Massad Boulos, the U.S. president’s adviser for Arab and African affairs, has stepped up meetings with regional and international stakeholders involved in the Sudan file, particularly partners in the so-called international Quartet, which includes the United States, Saudi Arabia, the United Arab Emirates and Egypt. The talks have focused on ensuring broad participation in the anticipated conference.

Washington sees the conference as more than a fundraising platform. It is intended to serve as a political pressure framework, raising the issue of safe humanitarian access and the need to halt fighting as core conditions for the effectiveness of any financial support. U.S. officials argue that continued military operations by both the Sudanese Armed Forces and the Rapid Support Forces undermine relief efforts and reduce aid to short-term fixes that do not address the root causes of the crisis.

According to proposals discussed in Boulos’s recent meetings, the United States and its partners are exploring ways to link the conference’s outcomes to a time-bound humanitarian truce that would allow the opening of safe corridors and enable international organizations to operate on the ground. The truce is being framed as an initial step rather than a final settlement, potentially laying the groundwork for a broader political process if compliance guarantees can be secured.

Diplomats caution, however, that the approach faces major obstacles, including deep mistrust between the warring parties, differing views over the terms of any truce, and the complexity of regional dynamics and external interests.
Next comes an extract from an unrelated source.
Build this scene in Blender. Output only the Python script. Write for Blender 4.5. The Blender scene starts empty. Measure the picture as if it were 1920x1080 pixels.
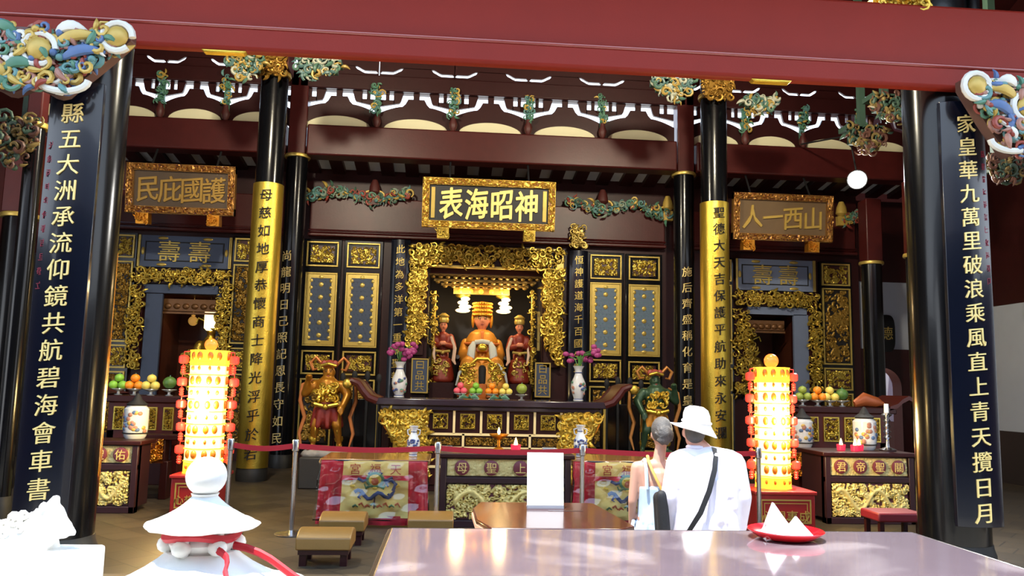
import bpy, math, random
import numpy as np
from mathutils import Vector, Matrix
PI = math.pi
SC = bpy.context.scene
COL = SC.collection

# ---------------------------------------------------------------- camera
CF, CP, CR, CY, CH = 1500.0, .1205, .0222, .0798, 1.6
F_ = Vector((math.sin(CY)*math.cos(CP), math.cos(CY)*math.cos(CP), math.sin(CP)))
R0 = Vector((math.cos(CY), -math.sin(CY), 0)); U0 = R0.cross(F_)
R_ = R0*math.cos(CR) + U0*math.sin(CR); U_ = U0*math.cos(CR) - R0*math.sin(CR)
cd = bpy.data.cameras.new('camera'); cam = bpy.data.objects.new('camera', cd); COL.objects.link(cam)
cd.sensor_width = 36; cd.lens = CF/1920*36; cd.clip_start = .05; cd.clip_end = 200
cam.matrix_world = Matrix(((R_.x, U_.x, -F_.x, 0), (R_.y, U_.y, -F_.y, 0), (R_.z, U_.z, -F_.z, CH), (0, 0, 0, 1)))
SC.camera = cam
def A(px, py, Y):
    d = F_ + R_*((px-960)/CF) + U_*((540-py)/CF)
    return Vector((0, 0, CH)) + d*(Y/d.y)
def FL(px, py, z=0.0):
    d = F_ + R_*((px-960)/CF) + U_*((540-py)/CF)
    return Vector((0, 0, CH)) + d*((z-CH)/d.z)
def RC(x0, y0, x1, y1, Y):
    return A(x0, (y0+y1)/2, Y).x, A(x1, (y0+y1)/2, Y).x, A((x0+x1)/2, y1, Y).z, A((x0+x1)/2, y0, Y).z

# ---------------------------------------------------------------- sky, sun, exposure
W = bpy.data.worlds.new('sky'); SC.world = W; W.use_nodes = True
wn = W.node_tree; wn.nodes.clear()
wo = wn.nodes.new('ShaderNodeOutputWorld'); wb = wn.nodes.new('ShaderNodeBackground')
wt = wn.nodes.new('ShaderNodeTexCoord'); ws = wn.nodes.new('ShaderNodeSeparateXYZ'); wr = wn.nodes.new('ShaderNodeValToRGB')
wr.color_ramp.elements[0].position = 0.0; wr.color_ramp.elements[0].color = (.95, .97, 1, 1)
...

Previous ceasefire attempts that collapsed quickly have underscored the difficulty of achieving a sustainable halt to fighting without effective monitoring mechanisms and international guarantees.

Despite these challenges, the conference could offer a rare moment of leverage if Washington succeeds in tying humanitarian assistance to concrete steps on the ground. Boulos’s outreach is seen as an effort to return Sudan to the international agenda, not only as a humanitarian emergency but as a political and security crisis requiring a comprehensive response beyond emergency relief.

As consultations continue over the timing and final agenda of the conference, U.S. officials are betting it could become a new starting point, combining financial support with diplomatic pressure, that may open a narrow window for a humanitarian truce and, eventually, a broader ceasefire.

Sudan has seen several international humanitarian conferences in recent years, most notably in Geneva and Paris, aimed at mobilizing financial and political support to address the country’s overlapping crises. The Geneva conferences, held multiple times under U.N. and international auspices, focused largely on fundraising for aid agencies and facilitating humanitarian access while avoiding direct political engagement. Although they secured substantial pledges, their impact on the ground remained limited due to continued fighting, access constraints and the lack of mechanisms to ensure that funds reached beneficiaries in a sustained manner.

The Sudanese government’s stance toward such conferences has been mixed. While it has welcomed them in principle as a source of humanitarian support, it has repeatedly objected to what it describes as the politicization of aid or violations of national sovereignty. Officials have stressed that assistance should be delivered through official channels and rejected tying aid to political or security conditions they do not endorse, a position that has fueled tensions with some international actors and complicated efforts to translate conference pledges into tangible outcomes on the ground.